[Start of Dataset excerpt]

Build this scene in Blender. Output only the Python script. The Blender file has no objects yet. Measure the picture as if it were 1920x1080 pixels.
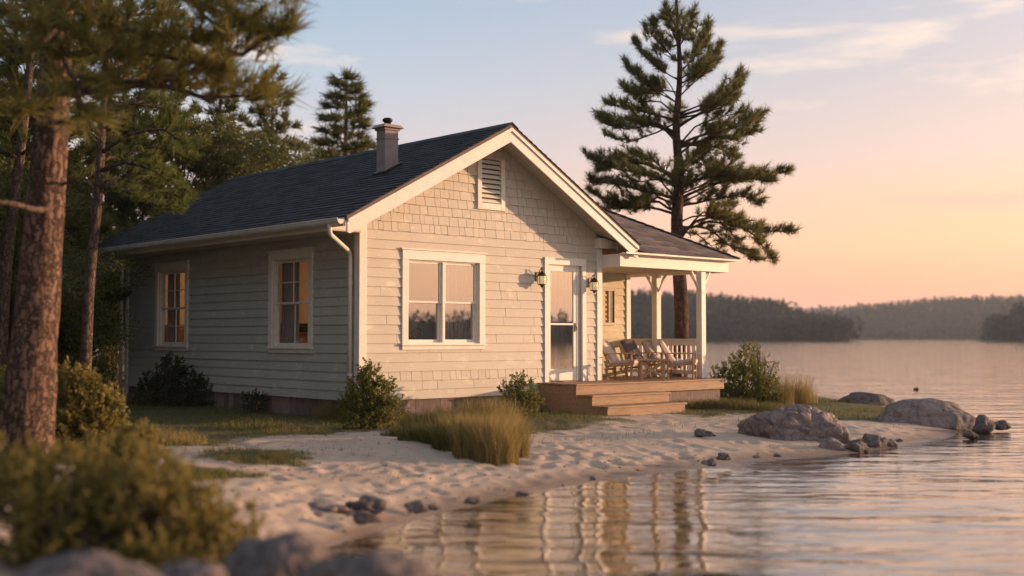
import bpy, bmesh, math, random
import numpy as np
from mathutils import Vector, Matrix, noise
SC = bpy.context.scene; COL = SC.collection
rad = math.radians
rng = np.random.default_rng(7); random.seed(7)

# ---------------------------------------------------------------- survey frame (where the tripod stood)
F = 2220.0; YH = 632
CAM = np.array([-10.81, -15.45, 1.36])
_n = math.hypot(.673, .7396); fx, fy = .673/_n, .7396/_n; rx, ry = fy, -fx
PITCH = math.atan((YH-540)/F); cp, sp = math.cos(PITCH), math.sin(PITCH)
WATER = -.25
def W(lat, dep, z=0.0): return (CAM[0]+lat*rx+dep*fx, CAM[1]+lat*ry+dep*fy, z)
def ld(x, y): dx, dy = x-CAM[0], y-CAM[1]; return dx*rx+dy*ry, dx*fx+dy*fy
def at(px, py, D):            # a surveyed point: bearing/height angles and its real distance
    return W((px-960)/F*D, D, 1.36+(YH-py)/F*D)
def ldz(px, py, z=0.03):      # bearing/angle hit on level z -> (lat, dep)
    D = F*(1.36-z)/(py-YH); return ((px-960)/F*D, D)
AZR = math.atan2(ry, rx)

# ---------------------------------------------------------------- materials
def nodes(name):
    m = bpy.data.materials.new(name); m.use_nodes = True
    nt = m.node_tree; nt.nodes.clear(); return m, nt
def N(nt, t, **kw):
    n = nt.nodes.new(t)
    for k, v in kw.items():
        if k.startswith('i_'):
            key = k[2:]; key = int(key) if key.isdigit() else key.replace('_', ' ')
            n.inputs[key].default_value = v
        else: setattr(n, k, v)
    return n
def rgba(c): return (c[0], c[1], c[2], 1)
def mix(nt, fac, a, b, blend='MIX'):
    n = nt.nodes.new('ShaderNodeMix'); n.data_type = 'RGBA'; n.blend_type = blend
    for s, v in ((0, fac), (6, a), (7, b)):
        if hasattr(v, 'is_output'): nt.links.new(v, n.inputs[s])
        elif s == 0: n.inputs[s].default_value = v
        else: n.inputs[s].default_value = rgba(v)
    return n.outputs[2]
def ramp(nt, src, stops, interp='LINEAR'):
    r = nt.nodes.new('ShaderNodeValToRGB'); e = r.color_ramp.elements; r.color_ramp.interpolation = interp
    while len(e) < len(stops): e.new(.5)
    for i, (p, c) in enumerate(stops):
        e[i].position = p; e[i].color = rgba(c) if hasattr(c, '__len__') else (c, c, c, 1)
    nt.links.new(src, r.inputs[0]); return r.outputs[0]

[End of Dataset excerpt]

Exercise instructions:
Repeat the lines above, starting at the first and stopping after the line that holds "AZR = math.atan2(ry, rx)", with the pictures left out.

Answer:
Build this scene in Blender. Output only the Python script. The Blender file has no objects yet. Measure the picture as if it were 1920x1080 pixels.
import bpy, bmesh, math, random
import numpy as np
from mathutils import Vector, Matrix, noise
SC = bpy.context.scene; COL = SC.collection
rad = math.radians
rng = np.random.default_rng(7); random.seed(7)

# ---------------------------------------------------------------- survey frame (where the tripod stood)
F = 2220.0; YH = 632
CAM = np.array([-10.81, -15.45, 1.36])
_n = math.hypot(.673, .7396); fx, fy = .673/_n, .7396/_n; rx, ry = fy, -fx
PITCH = math.atan((YH-540)/F); cp, sp = math.cos(PITCH), math.sin(PITCH)
WATER = -.25
def W(lat, dep, z=0.0): return (CAM[0]+lat*rx+dep*fx, CAM[1]+lat*ry+dep*fy, z)
def ld(x, y): dx, dy = x-CAM[0], y-CAM[1]; return dx*rx+dy*ry, dx*fx+dy*fy
def at(px, py, D):            # a surveyed point: bearing/height angles and its real distance
    return W((px-960)/F*D, D, 1.36+(YH-py)/F*D)
def ldz(px, py, z=0.03):      # bearing/angle hit on level z -> (lat, dep)
    D = F*(1.36-z)/(py-YH); return ((px-960)/F*D, D)
AZR = math.atan2(ry, rx)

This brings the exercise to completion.